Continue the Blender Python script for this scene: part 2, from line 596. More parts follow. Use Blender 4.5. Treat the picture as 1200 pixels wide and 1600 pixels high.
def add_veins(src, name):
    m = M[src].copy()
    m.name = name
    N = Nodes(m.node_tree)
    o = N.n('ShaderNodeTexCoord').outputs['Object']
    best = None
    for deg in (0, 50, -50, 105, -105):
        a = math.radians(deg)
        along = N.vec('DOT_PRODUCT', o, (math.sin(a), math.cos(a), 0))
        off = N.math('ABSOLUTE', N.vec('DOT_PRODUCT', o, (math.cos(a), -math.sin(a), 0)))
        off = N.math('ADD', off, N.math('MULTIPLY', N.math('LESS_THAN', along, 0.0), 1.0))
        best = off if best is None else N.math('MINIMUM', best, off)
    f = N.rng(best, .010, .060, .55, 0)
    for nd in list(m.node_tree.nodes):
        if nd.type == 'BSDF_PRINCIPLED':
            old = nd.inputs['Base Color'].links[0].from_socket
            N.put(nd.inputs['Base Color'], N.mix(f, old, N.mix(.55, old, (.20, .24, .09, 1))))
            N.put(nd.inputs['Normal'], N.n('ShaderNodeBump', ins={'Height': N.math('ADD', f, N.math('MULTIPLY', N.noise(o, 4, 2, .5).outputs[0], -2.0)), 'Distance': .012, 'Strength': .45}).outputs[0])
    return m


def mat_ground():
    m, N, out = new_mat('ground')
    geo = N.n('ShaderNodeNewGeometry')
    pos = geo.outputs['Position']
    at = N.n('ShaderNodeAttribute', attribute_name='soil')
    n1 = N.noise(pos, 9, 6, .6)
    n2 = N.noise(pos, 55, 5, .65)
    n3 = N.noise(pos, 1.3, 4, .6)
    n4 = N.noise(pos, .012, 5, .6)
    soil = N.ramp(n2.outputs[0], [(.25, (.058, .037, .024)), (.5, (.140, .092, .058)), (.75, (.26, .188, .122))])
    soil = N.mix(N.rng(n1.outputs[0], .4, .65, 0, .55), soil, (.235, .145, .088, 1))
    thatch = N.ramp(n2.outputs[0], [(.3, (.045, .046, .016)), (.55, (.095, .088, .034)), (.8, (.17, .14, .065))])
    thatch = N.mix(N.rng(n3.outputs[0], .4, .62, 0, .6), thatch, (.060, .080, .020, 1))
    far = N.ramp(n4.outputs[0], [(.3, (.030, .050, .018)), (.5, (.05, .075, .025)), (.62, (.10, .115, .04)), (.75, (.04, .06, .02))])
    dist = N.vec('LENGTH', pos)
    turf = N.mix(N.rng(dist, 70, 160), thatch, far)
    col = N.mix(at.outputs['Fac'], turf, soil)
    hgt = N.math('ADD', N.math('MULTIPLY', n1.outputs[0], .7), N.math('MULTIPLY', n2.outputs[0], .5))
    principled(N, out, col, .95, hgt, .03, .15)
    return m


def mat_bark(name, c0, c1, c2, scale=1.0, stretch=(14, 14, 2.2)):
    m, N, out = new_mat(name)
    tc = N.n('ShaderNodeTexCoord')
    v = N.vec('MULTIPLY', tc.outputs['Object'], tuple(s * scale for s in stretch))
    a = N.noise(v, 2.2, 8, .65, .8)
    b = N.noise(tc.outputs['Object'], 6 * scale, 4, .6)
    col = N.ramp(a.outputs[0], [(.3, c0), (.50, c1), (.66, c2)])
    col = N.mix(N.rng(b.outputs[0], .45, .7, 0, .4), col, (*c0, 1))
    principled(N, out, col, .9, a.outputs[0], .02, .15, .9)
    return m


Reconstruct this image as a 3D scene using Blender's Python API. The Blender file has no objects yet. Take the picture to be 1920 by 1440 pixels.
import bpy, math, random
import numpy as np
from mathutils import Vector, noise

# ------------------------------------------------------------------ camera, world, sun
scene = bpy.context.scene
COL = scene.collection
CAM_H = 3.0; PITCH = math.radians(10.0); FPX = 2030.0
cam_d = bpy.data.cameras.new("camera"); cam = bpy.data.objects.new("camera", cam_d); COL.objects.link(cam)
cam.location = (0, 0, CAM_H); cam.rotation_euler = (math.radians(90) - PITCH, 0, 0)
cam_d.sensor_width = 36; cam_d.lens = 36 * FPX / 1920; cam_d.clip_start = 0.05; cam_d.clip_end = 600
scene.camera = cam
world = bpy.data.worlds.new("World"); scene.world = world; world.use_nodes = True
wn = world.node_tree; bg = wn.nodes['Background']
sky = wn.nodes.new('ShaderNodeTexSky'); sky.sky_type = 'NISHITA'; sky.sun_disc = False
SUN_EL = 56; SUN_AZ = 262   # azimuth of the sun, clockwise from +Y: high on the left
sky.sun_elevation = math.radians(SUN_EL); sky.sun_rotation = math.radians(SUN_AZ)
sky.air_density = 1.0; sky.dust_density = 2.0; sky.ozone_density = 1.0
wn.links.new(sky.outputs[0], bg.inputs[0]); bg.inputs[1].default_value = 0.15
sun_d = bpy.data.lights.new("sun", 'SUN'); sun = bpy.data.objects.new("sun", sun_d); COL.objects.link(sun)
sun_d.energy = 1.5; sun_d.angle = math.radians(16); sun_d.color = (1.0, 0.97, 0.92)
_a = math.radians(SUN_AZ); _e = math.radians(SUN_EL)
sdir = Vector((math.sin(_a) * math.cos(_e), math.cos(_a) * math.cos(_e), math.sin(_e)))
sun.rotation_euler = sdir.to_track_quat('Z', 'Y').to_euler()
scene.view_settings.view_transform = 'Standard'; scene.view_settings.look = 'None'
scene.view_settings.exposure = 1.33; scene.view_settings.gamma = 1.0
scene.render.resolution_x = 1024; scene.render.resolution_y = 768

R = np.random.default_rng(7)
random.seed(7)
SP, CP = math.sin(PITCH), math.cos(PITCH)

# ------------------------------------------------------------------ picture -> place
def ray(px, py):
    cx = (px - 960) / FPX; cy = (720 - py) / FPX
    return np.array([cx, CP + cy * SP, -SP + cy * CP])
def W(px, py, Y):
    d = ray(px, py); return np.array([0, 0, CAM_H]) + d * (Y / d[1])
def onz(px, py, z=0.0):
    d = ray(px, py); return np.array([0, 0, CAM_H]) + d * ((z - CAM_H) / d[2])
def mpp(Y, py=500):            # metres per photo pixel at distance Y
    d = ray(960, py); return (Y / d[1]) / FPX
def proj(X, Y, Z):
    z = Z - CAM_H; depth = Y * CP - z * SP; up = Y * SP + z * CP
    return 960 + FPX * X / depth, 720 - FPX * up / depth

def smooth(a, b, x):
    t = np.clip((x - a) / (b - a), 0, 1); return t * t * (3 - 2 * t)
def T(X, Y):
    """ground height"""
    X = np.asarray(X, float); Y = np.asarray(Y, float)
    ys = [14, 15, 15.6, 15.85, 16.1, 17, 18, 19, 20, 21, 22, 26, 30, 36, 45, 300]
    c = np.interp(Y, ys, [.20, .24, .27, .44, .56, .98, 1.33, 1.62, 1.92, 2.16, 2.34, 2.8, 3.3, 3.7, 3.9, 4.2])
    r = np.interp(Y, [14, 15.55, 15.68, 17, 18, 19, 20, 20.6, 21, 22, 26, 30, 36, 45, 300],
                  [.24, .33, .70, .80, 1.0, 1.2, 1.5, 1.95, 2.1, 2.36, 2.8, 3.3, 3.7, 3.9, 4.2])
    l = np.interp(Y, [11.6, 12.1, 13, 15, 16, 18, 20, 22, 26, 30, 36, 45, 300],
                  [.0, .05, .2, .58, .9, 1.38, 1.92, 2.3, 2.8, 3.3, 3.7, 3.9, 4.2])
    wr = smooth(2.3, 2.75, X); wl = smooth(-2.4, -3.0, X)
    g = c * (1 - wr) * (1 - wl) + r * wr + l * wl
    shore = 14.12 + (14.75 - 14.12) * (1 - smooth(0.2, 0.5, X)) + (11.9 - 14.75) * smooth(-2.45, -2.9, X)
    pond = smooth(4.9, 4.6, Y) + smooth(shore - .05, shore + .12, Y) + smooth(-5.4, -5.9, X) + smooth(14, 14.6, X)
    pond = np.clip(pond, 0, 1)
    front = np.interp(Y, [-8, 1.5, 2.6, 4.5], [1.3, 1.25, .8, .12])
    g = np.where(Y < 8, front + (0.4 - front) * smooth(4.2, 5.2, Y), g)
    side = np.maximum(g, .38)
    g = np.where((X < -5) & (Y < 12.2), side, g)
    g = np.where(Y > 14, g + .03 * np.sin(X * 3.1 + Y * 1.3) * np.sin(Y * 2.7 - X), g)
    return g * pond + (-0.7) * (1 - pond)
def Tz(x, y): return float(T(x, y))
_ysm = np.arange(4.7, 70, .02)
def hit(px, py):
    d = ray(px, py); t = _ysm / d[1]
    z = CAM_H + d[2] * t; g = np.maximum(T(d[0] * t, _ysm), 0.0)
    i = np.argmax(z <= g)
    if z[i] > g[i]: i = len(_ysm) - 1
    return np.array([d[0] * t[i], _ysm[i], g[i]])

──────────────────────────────

Extract all lines that hold the word "scene".

> _Result of the exercise_
Continue the Blender Python script for this scene: part 2, from line 596. More parts follow. Use Blender 4.5. Treat the picture as 1200 pixels wide and 1600 pixels high.
Reconstruct this image as a 3D scene using Blender's Python API. The Blender file has no objects yet. Take the picture to be 1920 by 1440 pixels.
scene = bpy.context.scene
COL = scene.collection
scene.camera = cam
world = bpy.data.worlds.new("World"); scene.world = world; world.use_nodes = True
scene.view_settings.view_transform = 'Standard'; scene.view_settings.look = 'None'
scene.view_settings.exposure = 1.33; scene.view_settings.gamma = 1.0
scene.render.resolution_x = 1024; scene.render.resolution_y = 768